5.    Sikap kita sebagai anak
Di sisi lain, sebagai anak sebaiknya kita memiliki pandangan berikut ini (berlaku juga untuk peran kita sebagai menantu):
·        Tidak ada orang tua yang sempurna. Janganlah menuntut orang tua untuk menjadi sempurna dan mengerti Anda 100%, melainkan carilah jalan keluar bersama-sama atas permasalahan yang ada.
·        Tanamkanlah sikap selalu bersyukur jika Anda masih memiliki orang tua karena tidak semua orang di dunia beruntung memiliki orang tua hingga Anda berkeluarga.
·        Jika orang tua dan anak memiliki jalan buntu terhadap permasalahan yang ada, bangunlah komunikasi yang lebih baik. Bila perlu carilah pihak ketiga sebagai penengah.
·        Setelah Anda mempunyai anak, tentu Anda menyadari bahwa kasih sayang orang tua kepada anak sangatlah luar biasa. Dalam kasus Mashandra, semoga setelah ia melahirkan bayinya ia akan lebih bersikap lunak kepada ibunya.

D.   Kesimpulan
Salah satu dimensi kepribadian manusia adalah dimensi emosional atau dimensi affektif. Dalam kehidupan sehari-hari, manusia selalu mempunyai problem dan berusaha untuk memecahkan problem yang dihadapinya tersebut. Terkadang dalam memecahkan masalahnya, mereka merasakan senang, kesulitan, kegirangan, marah, atau mungkin juga cemas tentang situasi dan perannya dalam memecahkan masalah tersebut. Dalam bertindakpun manusia mungkin merasakan bersemangat, enggan, atau khawatir. Apapun situasinya manusia memiliki perasaan terhadap apa yang mereka lihat, dengar, pikirkan, dan kerjakan. Karena itu proses emosional seseorang tidak terisolasi dari fenomena, tetapi merupakan komponen pengalaman-pengalaman pada umumnya yang secara konstan mempengaruhi atau dipengaruhi oleh proses-proses lain yang berlangsung pada waktu tertentu.

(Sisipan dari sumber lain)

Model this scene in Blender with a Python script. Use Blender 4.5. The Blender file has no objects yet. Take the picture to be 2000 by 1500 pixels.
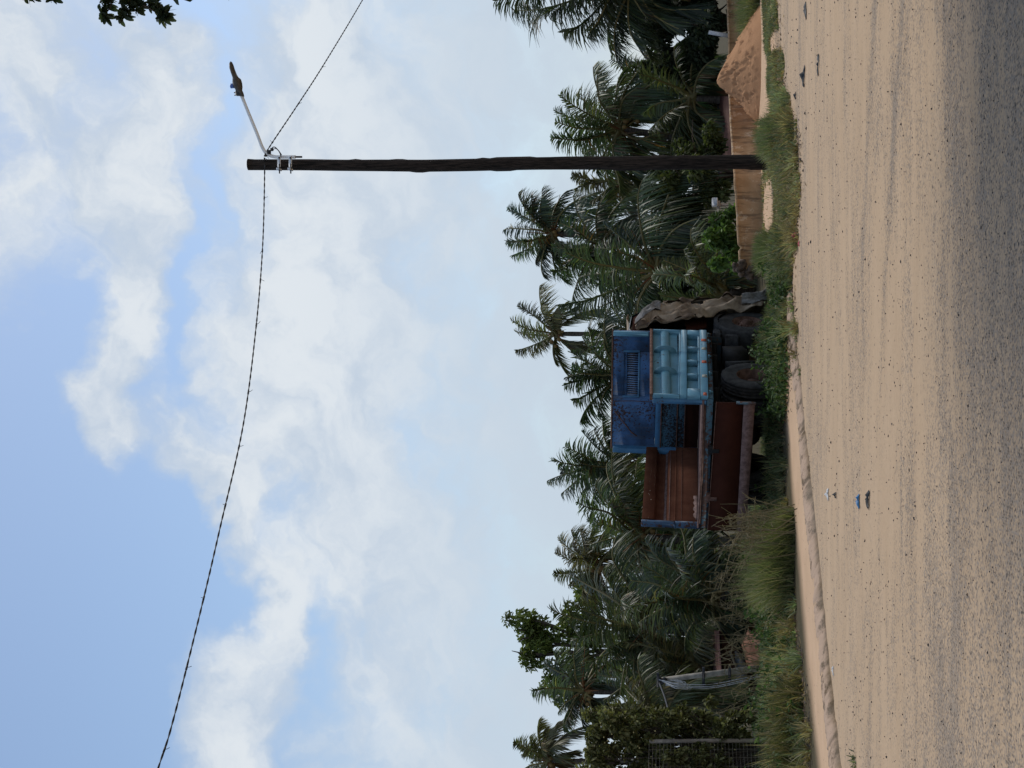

Kita telah melihat konsep pendidikan dan bagaimana harapan remaja dan orang tua mereka sering kali  seperti terlanggar ketika remaja berubah secara dramatis selama masa pubertas. Banyak orang tua mellihat anak-anak mereka berubah dari patuh menjadi seseorang yang tidak patuh, melawan, dan menentang standar-standar orang tua. Orang tua sering kali lebih memaksa dan menekan remaja untuk mengikuti standar orang tua.
Banyak orang tua seringkali memperlakukan remaja seperti seseorang yang harus menjadi dewasa dalam waktu 10 sampai 15 menit. Tetapi pergeseran dari masa kanak-kanak ke masa dewasa adalah salah satu perjalanan panjang melalui banyak rintangan. Remaja tidak akan menyesuaikan dengan standar orang dewasa dengan segera. Orang tua yang menyadari bahwa remaja membutuhkan waktu panjang ”untuk memperbaikinya” biasanya bertindak lebih bijaksana dan tenang dalam menghadapi pelanggaran remaja, dibandingkan dengan orang tua yang menginginkan penyesuaian segera terhadap standar orang tua. Namun orang tua lain bukannya menuntut remaja mereka untuk patuh, melainkan melakukan kebalikannya, yaitu membiarkan mereka melakukan yang diinginkan secara bebas.